Quarter-over-Quarter Comparison
- Management continues to emphasize cost discipline, automation, and AI-led transformation, but this quarter’s remarks further highlighted the impact of multiyear contracts on future revenue visibility.
- The previous quarter was described as a “defining milestone” marking the completion of a turnaround, while the current quarter underscores ongoing stabilization and the scaling of operating improvements.
- Adjusted EBITDA and margin remained strong; however, net income was lower than the prior quarter, attributed to nonoperating items.
- Management’s confidence has grown, as evidenced by the upward revision in adjusted EBITDA guidance and a more detailed fiscal 2027 outlook.
- The focus on client engagement within the private equity ecosystem and expansion in India and Mexico remains a recurring theme.
Risks and Concerns
- Management pointed to the early phase of several client deals, with Khare stating, “Several of the client deals we have signed this year are still in their infant phase. As they move towards steady state, we expect a more meaningful contribution in financial year 2027.”
- Webb noted that some programs are “still in the early phases” and “as they progress towards steady state, we expect further contribution to both revenue and profits,” suggesting some execution risk tied to these ramp-ups.

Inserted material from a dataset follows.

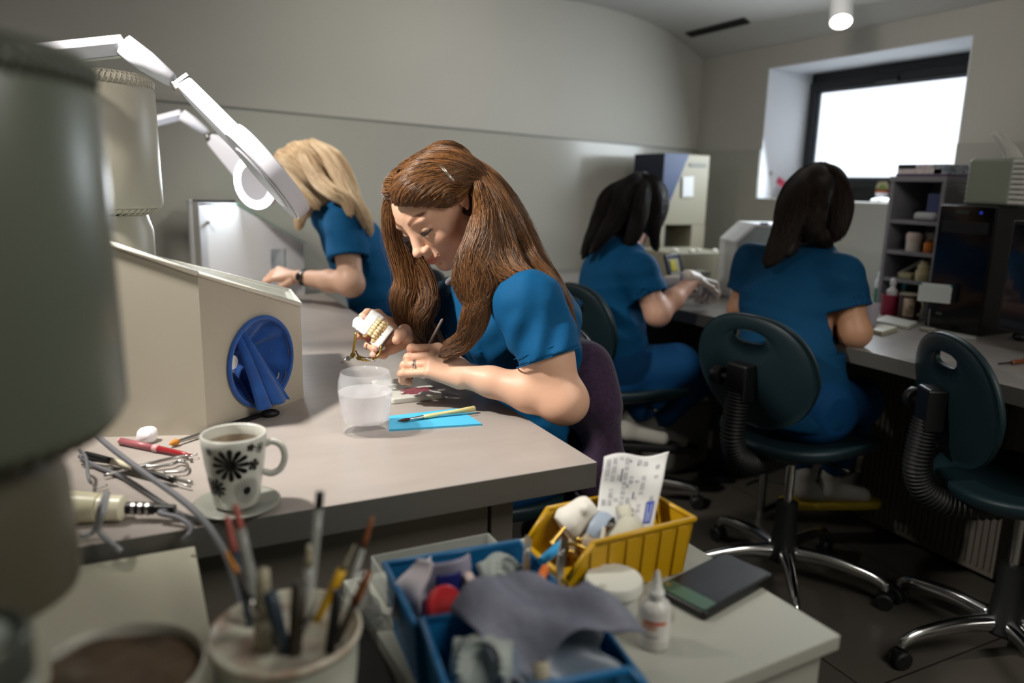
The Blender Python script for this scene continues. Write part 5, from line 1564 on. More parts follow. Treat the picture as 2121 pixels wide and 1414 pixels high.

- No specific new risks or competitive threats were outlined beyond the general execution risks and reliance on program ramp-up.
Final Takeaway
Aeries Technology’s third quarter results underscore a period of stable revenue, improved profitability, and operational discipline, highlighted by expanding automation and a growing pipeline of multiyear client contracts. Management raised its adjusted EBITDA outlook for fiscal 2026 and offered a clear fiscal 2027 revenue target of $80 million to $84 million, supported by signed agreements and ongoing efficiency initiatives. The company’s confidence is grounded in recurring client relationships, the scalability of its delivery model in India and Mexico, and continued momentum in AI and automation adoption, positioning it for further growth and margin expansion in the coming year.